**Written request**:
In the material below, please retype the lines from the very first through the one with "struct('ceiling', MB().box(XL - .1, XR", exactly and without pictures.

**Extracted material**:
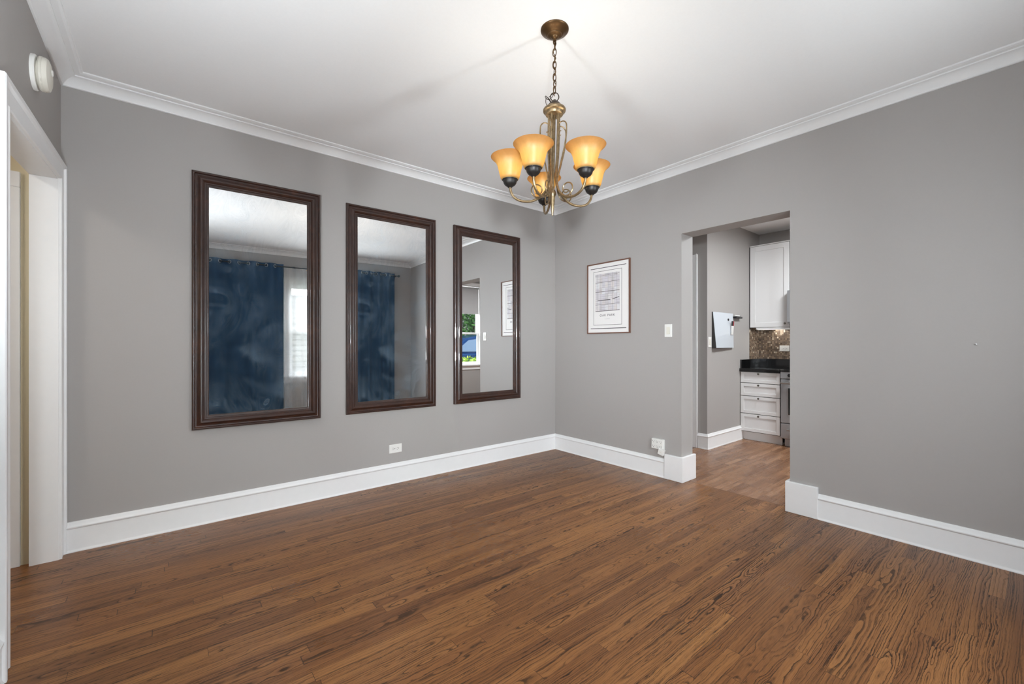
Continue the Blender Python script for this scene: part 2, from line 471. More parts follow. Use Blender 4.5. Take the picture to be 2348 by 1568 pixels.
# ------------------------------------------------------------------ room dimensions
XL, XR, YF, YB, ZC = -.473, 3.55, -.75, 3.59, 2.795
TR = .19                                   # thickness of the right wall
DY0, DY1, DZ = 1.163, 2.01, 2.197          # kitchen doorway
LY0, LY1, LZ = 2.466, 3.498, 2.125          # cased opening in the left wall
KX, KY, KZ = 6.34, 2.45, 2.72              # kitchen east wall, north wall, ceiling
WX0, WX1, WZ0, WZ1 = 1.36, 2.36, .75, 2.27  # dining room window hole
VX0, VX1, VZ0, VZ1 = 5.00, 5.52, .81, 2.55  # kitchen window hole
KS = -.80                                  # kitchen south wall

# floors
struct('floor', MB().box(-2.3, XR + .075, YF - .18, YB + .1, -.06, 0), 'floor')
struct('floor_kitchen', MB().box(XR + .079, KX + .1, KS - .15, 4.2, -.06, 0), 'floor_kitchen')
struct('trim_9', MB().box(XR + .075, XR + .079, DY0 - .02, DY1 + .02, -.06, -.0005), 'gap')
# walls
struct('wall_back', MB().box(XL, XR + TR, YB, YB + .12, 0, ZC), 'wall')
struct('wall_right', MB().box(XR, XR + TR, YF - .18, DY0, 0, ZC).box(XR, XR + TR, DY1, YB, 0, ZC).box(XR, XR + TR, DY0, DY1, DZ, ZC), 'wall')
struct('wall_left', MB().box(XL - .09, XL, YF - .18, LY0 - .010, 0, ZC).box(XL - .09, XL, LY1 + .010, YB, 0, ZC).box(XL - .09, XL, LY0 - .010, LY1 + .010, LZ + .043, ZC), 'wall')
struct('wall_front', MB().box(XL, WX0, YF - .18, YF, 0, ZC).box(WX1, XR, YF - .18, YF, 0, ZC).box(WX0, WX1, YF - .18, YF, 0, WZ0).box(WX0, WX1, YF - .18, YF, WZ1, ZC), 'wall')
struct('ceiling', MB().box(XL - .1, XR + TR, YF - .18, YB + .12, ZC, ZC + .15), 'ceiling')

# crown moulding
CP = [(0, 0), (.102, 0), (.102, -.006), (.099, -.009), (.092, -.010), (.088, -.0125), (.066, -.0145), (.0655, -.021),
      (.058, -.0225), (.044, -.028), (.031, -.037), (.021, -.048), (.014, -.058), (.0115, -.062), (.0115, -.067), (.008, -.0695), (0, -.0695)]
def crown():
    m = MB()
    cs = [(XL, YB), (XR, YB), (XR, YF), (XL, YF)]
    sg = [(1, -1), (-1, -1), (-1, 1), (1, 1)]
    rings = [[(x + sx * o, y + sy * o, ZC + h) for o, h in CP] for (x, y), (sx, sy) in zip(cs, sg)]
    return m.loops(rings, closed_path=True)
struct('trim_1', crown(), 'trim', smooth=True, auto=25)

# baseboards
BP = [(0, 0), (.022, 0), (.022, .005), (.018, .012), (.0165, .018), (.0165, .136), (.0195, .139), (.0225, .144), (.0225, .149), (.019, .153),
      (.016, .158), (.012, .166), (.0105, .172), (.008, .176), (0, .176)]
kw = dict(smooth=True, auto=25)
struct('baseboard_back', MB().sweep((XL + .02, YB, 0), (XR, YB, 0), (0, -1, 0), BP, 0, 1), 'trim', **kw)
struct('baseboard_right', MB().sweep((XR, YB, 0), (XR, 2.165, 0), (-1, 0, 0), BP, 1, 0), 'trim', **kw)
struct('baseboard_right.001', MB().sweep((XR, .985, 0), (XR, YF, 0), (-1, 0, 0), BP, 0, 1), 'trim', **kw)
struct('baseboard_front', MB().sweep((XR, YF, 0), (XL, YF, 0), (0, 1, 0), BP, 1, 1), 'trim', **kw)
struct('baseboard_left', MB().sweep((XL, YF, 0), (XL, LY0 - .119, 0), (1, 0, 0), BP, 1, 0), 'trim', **kw)
# plinth blocks wrapping the kitchen doorway
def plinth(yo, yi):
    s = 1 if yi > yo else -1
    ye = yi + s * .024
    poly = [(XR - .026, yo), (XR - .026, ye), (XR + TR + .02, ye), (XR + TR + .02, yi), (XR, yi), (XR, yo)]
    return MB().loops([[(x, y, z) for x, y in poly] for z in (0, .222)])
struct('trim_2', plinth(2.165, DY1), 'trim', bevel=.004)
struct('trim_3', plinth(.985, DY0), 'trim', bevel=.004)

# cased opening on the left
def casing():
    prof = [(.005, 0), (.005, .013), (.009, .017), (.016, .017), (.020, .0135), (.024, .0135), (.082, .0155), (.085, .0185), (.088, .025), (.094, .0275), (.106, .0275), (.110, .024), (.110, 0)]
    path = [(LY0, 0, -1.08, 0), (LY0, LZ - .025, -1.08, .92), (LY1, LZ + .030, .80, .92), (LY1, 0, .80, 0)]
    return MB().loops([[(XL + t_, y + sy * w_, z + sz * w_) for w_, t_ in prof] for y, z, sy, sz in path])
struct('trim_4', casing(), 'trim', smooth=True, auto=25)
struct('trim_6', MB().box(XL - .110, XL, LY0 - .012, LY0, 0, LZ - .026).box(XL - .110, XL + .003, LY1, LY1 + .012, 0, LZ + .029).add([(x, y, z + d) for d in (0, .012) for y, z in ((LY0 - .012, LZ - .0255), (LY1 + .012, LZ + .0305)) for x in (XL - .110, XL)], [(0, 2, 3, 1), (4, 5, 7, 6), (0, 1, 5, 4), (2, 6, 7, 3), (0, 4, 6, 2), (1, 3, 7, 5)]), 'trim')

# hall seen through the opening
struct('wall_hall_back', MB().box(-2.3, XL - .10, 3.545, 3.7, 0, 2.7), 'yellow')
struct('wall_hall_left', MB().box(-2.4, -2.3, .8, 3.7, 0, 2.7), 'yellow')
struct('wall_hall_front', MB().box(-2.3, XL - .1, .7, .8, 0, 2.7), 'yellow')
struct('ceiling_hall', MB().box(-2.4, XL - .1, .7, 3.7, 2.7, 2.8), 'ceiling')
d1 = thing('door_1', None, None, (-1.42, 3.545, 0)); d1['kind'] = 'structure'
obj('door_casing', MB().box(0, .09, -.022, 0, 0, 2.08).box(.71, .80, -.022, 0, 0, 2.08).box(0, .80, -.022, 0, 2.08, 2.165), 'trim', d1, bevel=.004)
obj('door_panel', MB().box(.092, .708, -.012, 0, .01, 2.078).box(.19, .61, -.016, 0, .2, .9).box(.19, .61, -.016, 0, 1.05, 1.95), 'trim', d1, bevel=.003)
obj('door_knob', MB().lathe([(.0, -.06), (.02, -.058), (.027, -.045), (.02, -.03), (.01, -.025), (.01, -.01), (.026, -.004), (.026, 0)], 20, (.66, -.012, 1.0), 'Y'), 'brass', d1, smooth=True)

# kitchen shell
struct('wall_kitchen_north', MB().box(4.89, KX + .1, KY, 4.2, 0, KZ), 'wall')
struct('wall_kitchen_east', MB().box(KX, KX + .12, KS - .15, KY, 0, KZ), 'wall')
struct('wall_kitchen_south', MB().box(XR + TR, VX0, KS - .15, KS, 0, KZ).box(VX1, KX, KS - .15, KS, 0, KZ).box(VX0, VX1, KS - .15, KS, 0, VZ0).box(VX0, VX1, KS - .15, KS, VZ1, KZ), 'wall')
struct('wall_kitchen_west', MB().box(XR + TR, 4.89, 4.1, 4.2, 0, KZ).box(XR + TR - .1, XR + TR, YB + .12, 4.2, 0, KZ), 'wall')
struct('ceiling_kitchen', MB().box(XR + TR, KX + .1, KS - .15, 4.2, KZ, KZ + .1), 'ceiling')
struct('baseboard_kitchen', MB().sweep((4.89, KY, 0), (5.93, KY, 0), (0, -1, 0), BP, -1, 0).sweep((4.89, 2.555, 0), (4.89, KY, 0), (-1, 0, 0), BP, 0, -1), 'trim', **kw)
struct('trim_7', MB().box(4.868, 4.89, 2.562, 2.66, 0, 2.28).box(4.868, 4.89, 2.66, 3.5, 2.19, 2.28).box(4.862, 4.868, 2.560, 2.576, 0, 2.285), 'trim', bevel=.003)
d2 = struct('door_2', MB().box(4.878, 4.89, 2.662, 3.45, .01, 2.188), 'trim')
struct('baseboard_kitchen.001', MB().sweep((XR + TR, DY1 + .03, 0), (XR + TR, 4.1, 0), (1, 0, 0), BP), 'trim', **kw)

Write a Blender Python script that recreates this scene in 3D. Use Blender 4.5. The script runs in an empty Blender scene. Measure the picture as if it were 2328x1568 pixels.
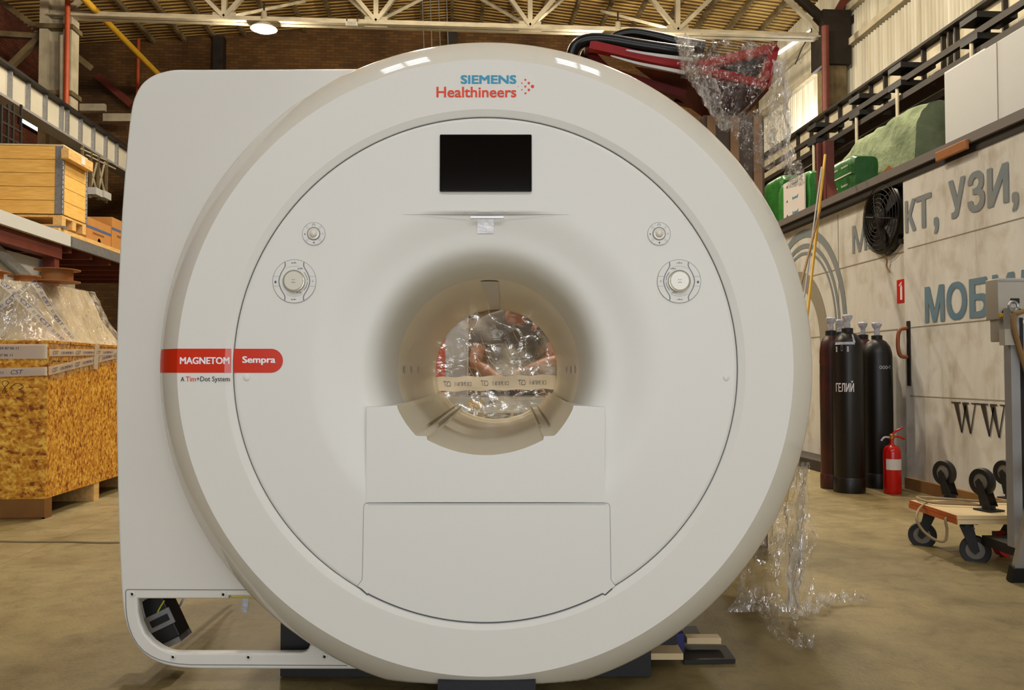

**Reply to the task**:
Continue the Blender Python script for this scene: part 2, from line 471. More parts follow. Use Blender 4.5. Take the picture to be 2348 by 1568 pixels.
# ------------------------------------------------------------------ room dimensions
XL, XR, YF, YB, ZC = -.473, 3.55, -.75, 3.59, 2.795
TR = .19                                   # thickness of the right wall
DY0, DY1, DZ = 1.163, 2.01, 2.197          # kitchen doorway
LY0, LY1, LZ = 2.466, 3.498, 2.125          # cased opening in the left wall
KX, KY, KZ = 6.34, 2.45, 2.72              # kitchen east wall, north wall, ceiling
WX0, WX1, WZ0, WZ1 = 1.36, 2.36, .75, 2.27  # dining room window hole
VX0, VX1, VZ0, VZ1 = 5.00, 5.52, .81, 2.55  # kitchen window hole
KS = -.80                                  # kitchen south wall

# floors
struct('floor', MB().box(-2.3, XR + .075, YF - .18, YB + .1, -.06, 0), 'floor')
struct('floor_kitchen', MB().box(XR + .079, KX + .1, KS - .15, 4.2, -.06, 0), 'floor_kitchen')
struct('trim_9', MB().box(XR + .075, XR + .079, DY0 - .02, DY1 + .02, -.06, -.0005), 'gap')
# walls
struct('wall_back', MB().box(XL, XR + TR, YB, YB + .12, 0, ZC), 'wall')
struct('wall_right', MB().box(XR, XR + TR, YF - .18, DY0, 0, ZC).box(XR, XR + TR, DY1, YB, 0, ZC).box(XR, XR + TR, DY0, DY1, DZ, ZC), 'wall')
struct('wall_left', MB().box(XL - .09, XL, YF - .18, LY0 - .010, 0, ZC).box(XL - .09, XL, LY1 + .010, YB, 0, ZC).box(XL - .09, XL, LY0 - .010, LY1 + .010, LZ + .043, ZC), 'wall')
struct('wall_front', MB().box(XL, WX0, YF - .18, YF, 0, ZC).box(WX1, XR, YF - .18, YF, 0, ZC).box(WX0, WX1, YF - .18, YF, 0, WZ0).box(WX0, WX1, YF - .18, YF, WZ1, ZC), 'wall')
struct('ceiling', MB().box(XL - .1, XR + TR, YF - .18, YB + .12, ZC, ZC + .15), 'ceiling')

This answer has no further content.